The Things I’ve Seen

It’s been a quiet week, so today, I’ll simply be sharing with you the 4 weirdest things I’ve seen lately.

1) Wooden Armour For Sale

Apparently, this armour belonged to a medieval French knight who thought he was being very clever.

Knight 1: Ooh lala, I have invented zis new kind of armour for zee battle.
Knight 2: Zis new armour does not seem très practical, mon ami. ‘Ow does one get up on le cheval wearing zis gigantic wooden suit?
Knight 1: Non, non! C’est for le ground war. We line up in our wooden armour side by side, and the English cannot get through. Also, c’est parfait for ze castle invasions. If you are spotted, you simply pretend that you are le furniture, a cupboard in ze corner par exemple. No one will ever suspect that we are les chevalier!

At least not until someone needs to hang up their robes.

2) This is a statue that I saw for sale on Facebook Marketplace. But I have no idea what it’s a statue of. To me, it looks like the girl is being attacked by a ferocious lamb. She’s been bitten A LOT and now she’s about to faint. Although this scenario seems highly improbable, I googled “Do sheep attack?” and the answer was “a young sheep, called a lamb, is easily spooked and older sheep will attack without thought in order to protect them against a perceived threat.” There you go, Mary. You spooked the lamb and paid the price.
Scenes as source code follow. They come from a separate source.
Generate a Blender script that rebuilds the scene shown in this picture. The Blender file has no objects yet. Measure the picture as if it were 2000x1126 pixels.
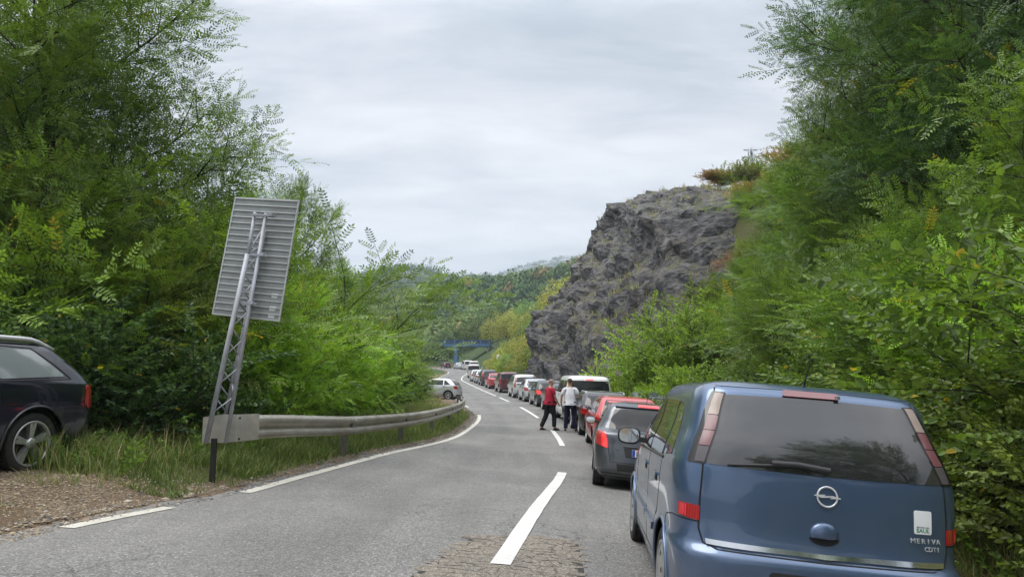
import bpy, bmesh, math, random
import numpy as np
from mathutils import Vector, Matrix, noise
R = math.radians
rng = np.random.default_rng(7)
random.seed(7)
sc = bpy.context.scene
COL = sc.collection

# ------------------------------------------------------------------ camera
cam_d = bpy.data.cameras.new('camera')
cam = bpy.data.objects.new('camera', cam_d)
COL.objects.link(cam)
cam_d.sensor_width = 36
cam_d.lens = 25.2
cam_d.clip_end = 9000
cam_d.clip_start = 0.05
cam.location = (0, 0, 1.65)
cam.rotation_euler = (R(90 + 7.2), 0, 0)
sc.camera = cam

# ------------------------------------------------------------------ world, sun, exposure
SUN_EL, SUN_AZ = 70, 266          # azimuth clockwise from +Y: brightest cloud high on the left
world = bpy.data.worlds.new('World')
sc.world = world
world.use_nodes = True
nt = world.node_tree
nt.nodes.clear()
def N(t, typ, **kw):
    n = t.nodes.new(typ)
    for k, v in kw.items():
        setattr(n, k, v)
    return n
def mth(t, op, a, b=None, clamp=False):
    n = N(t, 'ShaderNodeMath', operation=op, use_clamp=clamp)
    for i, v in enumerate((a, b)):
        if v is None: continue
        if hasattr(v, 'links') or hasattr(v, 'is_linked'): t.links.new(v, n.inputs[i])
        else: n.inputs[i].default_value = v
    return n.outputs[0]
def mixc(t, fac, a, b, blend='MIX'):
    n = N(t, 'ShaderNodeMix', data_type='RGBA', blend_type=blend)
    for i, v in ((0, fac), (6, a), (7, b)):
        if hasattr(v, 'is_linked'): t.links.new(v, n.inputs[i])
        elif isinstance(v, tuple): n.inputs[i].default_value = (*v[:3], 1)
        else: n.inputs[i].default_value = v
    return n.outputs[2]
def ramp(t, fac, stops, interp='LINEAR'):
    n = N(t, 'ShaderNodeValToRGB')
    n.color_ramp.interpolation = interp
    els = n.color_ramp.elements
    while len(els) < len(stops): els.new(0.5)
    for e, (p, c) in zip(els, stops):
        e.position = p
        e.color = (*c[:3], 1) if isinstance(c, tuple) else (c, c, c, 1)
    t.links.new(fac, n.inputs[0])
    return n.outputs[0]
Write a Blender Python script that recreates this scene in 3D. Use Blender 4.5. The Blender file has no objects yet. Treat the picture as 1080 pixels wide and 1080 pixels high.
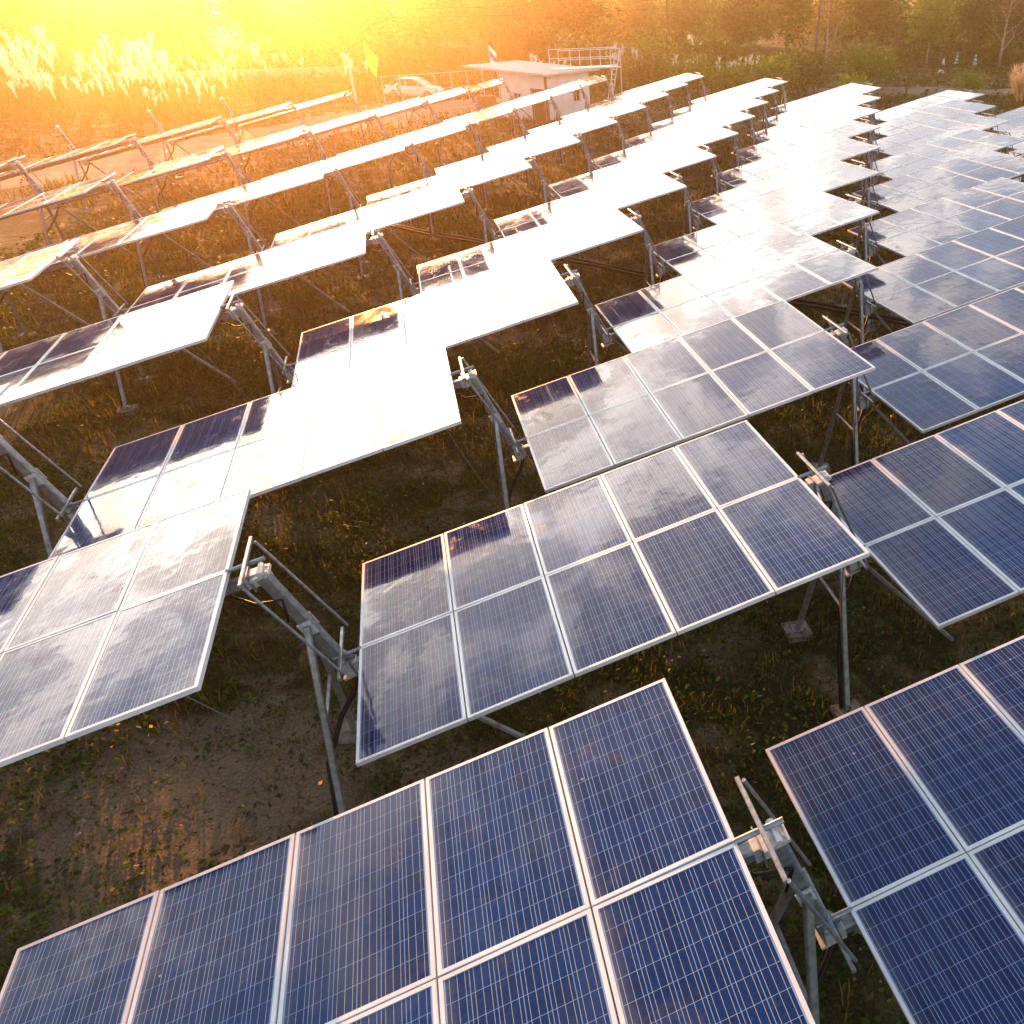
import bpy, math, random
import numpy as np
from mathutils import Matrix, Vector
rnd = random.Random(7)
rng = np.random.default_rng(7)
R_ = math.radians
sc = bpy.context.scene
C = sc.collection

# ------------------------------------------------------------------ camera, sky, sun, exposure
H = 7.7                                     # camera height above the ground
FPX, CXPX = 874.3, 540 + 207.0              # focal length and optical axis in photo pixels (the photo is an off-centre crop)
CAMROT = ((0.999991, 0.00414, 0.0), (0.002231, -0.538975, 0.842319), (0.003487, -0.842312, -0.53898))
cd = bpy.data.cameras.new("camera")
cam = bpy.data.objects.new("camera", cd)
C.objects.link(cam)
sc.camera = cam
cd.sensor_width = 36
cd.lens = 36 * FPX / 1080
cd.shift_x = -(CXPX - 540) / 1080
cd.clip_end = 3000
m = Matrix(CAMROT)
right, down, fwd = m.col[0], m.col[1], m.col[2]
cm = Matrix((right, -down, -fwd)).transposed().to_4x4()
cm.translation = (0, 0, H)
cam.matrix_world = cm

SUN_EL, SUN_AZ = R_(6.5), R_(-27.0)         # azimuth clockwise from +Y
w = bpy.data.worlds.new("World")
sc.world = w
w.use_nodes = True
nt = w.node_tree
nt.nodes.clear()
N = nt.nodes.new
L = nt.links.new
out = N('ShaderNodeOutputWorld'); bg = N('ShaderNodeBackground'); sky = N('ShaderNodeTexSky')
sky.sky_type = 'NISHITA'
sky.sun_disc = False
sky.sun_elevation = SUN_EL
sky.sun_rotation = SUN_AZ
sky.altitude = 100
sky.air_density = 1.0
sky.dust_density = 3.0
sky.ozone_density = 2.0
bg.inputs['Strength'].default_value = 0.15
# thin torn clouds laid out on the sky's own directions
tc = N('ShaderNodeTexCoord'); sep = N('ShaderNodeSeparateXYZ'); L(tc.outputs['Generated'], sep.inputs[0])
den = N('ShaderNodeMath'); den.operation = 'MAXIMUM'; den.inputs[1].default_value = 0.02
L(sep.outputs['Z'], den.inputs[0])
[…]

3) My new Facebook friend?

For some strange reason, I don’t think the person who contacted me and wants to be my friend on Facebook is REALLY Rich Bradley. I don’t know why—I just have a feeling. I mean, he LOOKS like a nice dude, but…don’t you think the heart and flowers is just a little too ‘try-hard’? Also, is he saying he’s a god? Like, a god who fears nice things? At any rate, those aren’t exactly key selling points if you’re trying to become my friend. Unless you actually are a god and can do something about all those lamb attacks.

4) At first glance, this doesn’t seem that weird. It’s a picture of a lovely little girl surrounded by pumpkins, posing for a fall photo. From a distance, (particularly the distance between the checkout counter at work and the booth across the aisle where it’s being sold as “portrait in vintage frame”) it seems like a really cute tribute to autumn. But then you zoom in on the little girl’s face and suddenly, it’s very disconcerting.

Is it just me, or does she look terrified, like she’s about to cry? And all I can think is, what did they do to this kid? Was she promised a special new doll if she posed nicely, and then they showed her the doll and it was Chucky? Was she about to be attacked by a lamb? (Seriously, this is my new fear. Sayonara, quicksand).

Who would frame a picture of their child looking like Michael Myers is the photographer? I mentioned it to the vendor who was selling it:

Vendor: Huh. You’re right. She does look unhappy. I thought it was one of those pictures that comes with the frame, but now that I see it up close, it’s not a stock photo. It’s a stalk photo. Get it? Like a pumpkin stalk. Maybe she was sitting on the pumpkin stalk.
Me: Or maybe she was being stalked. Either way, that’s one sad child.

And I have to look at her every day until someone buys that damn vintage frame.